The only people who think that are programmers already or programmer-adjacent. Your mother is never going to be able to use a Gas Town-like workflow to make software for her own needs, nor is she even going to want to spend her weekends trying. These tools still require a baseline minimum of technical knowledge, and a real time investment, and also a real money investment the way some people are using them. Moreover, most real software has interoperability needs. A world where everyone makes their own Twitter or WhatsApp is a world where nobody can talk to anyone else.

There is a small subset of the population who is now enabled to make proof-of-concepts with less effort than before.
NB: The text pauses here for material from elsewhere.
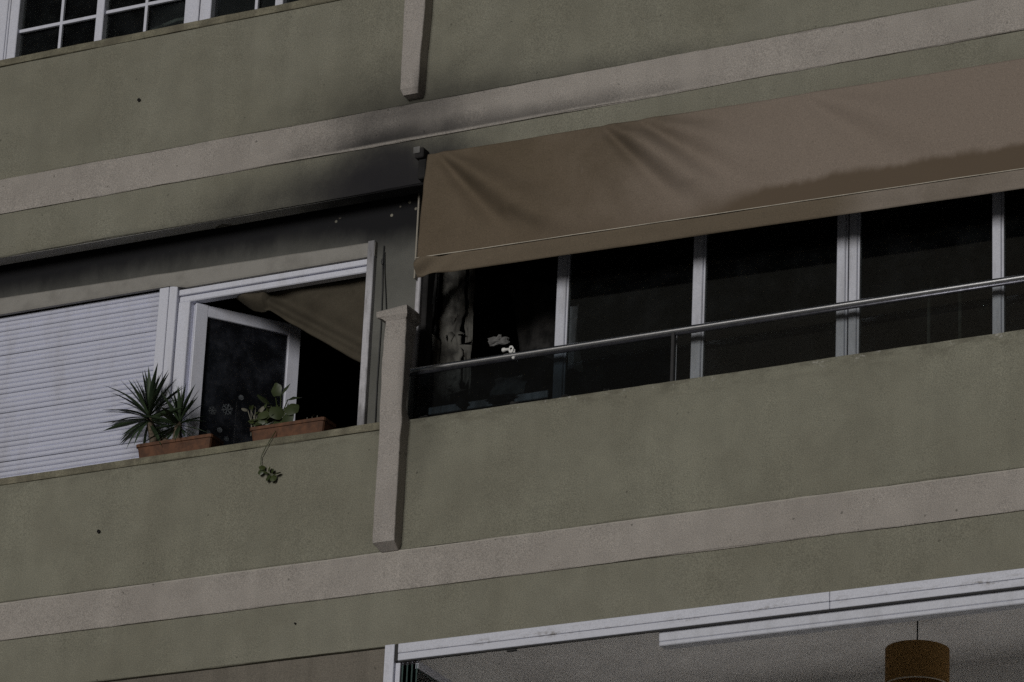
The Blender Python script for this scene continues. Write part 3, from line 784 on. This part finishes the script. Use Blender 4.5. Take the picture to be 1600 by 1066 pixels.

This is no way diminishes the need for delivering performant, secure, interoperable software at scale to serve humanity's needs.

blenderob 4 hours ago | parent | next [-]

> Your mother is never going to be able to use a Gas Town-like workflow to make software for her own needs, nor is she even going to want to spend her weekends trying.

I'm going on a tangent here but what's with this constant deprecation of mothers to make a point? There are many people here whose mothers can develop software.

dullcrisp 24 minutes ago | parent | next [-]

I think it’s just a generalization. They could have said “your uncle Pete” without actually implying anything about anyone’s uncle named Peter.

anonymous908213 3 hours ago | parent | prev [-]

People's mothers are statistically unlikely to be programmers, obviously. My own grandmother was a programmer, but it conveys the idea in two words rather than making up a clunky phrase to describe the exact degree of non-techiness of the hypothetical person.

throwway120385 4 hours ago | parent | prev [-]

What if we packaged Gas Town up in an operating system userspace, put it on rails, and gave people an interface to it?

anonymous908213 3 hours ago | parent [-]

An interface isn't enough. Even if you never look at the code, the results are going to be influenced significantly by having the vocabulary to accurately describe what you want. The less sufficient your technical vocabulary, the more ambiguous your prompts will be and the less likely it is that the Polecats will be able to deliver anything resembling your unspoken imagination. To say nothing of being able to guide the lost critters when they run into problems.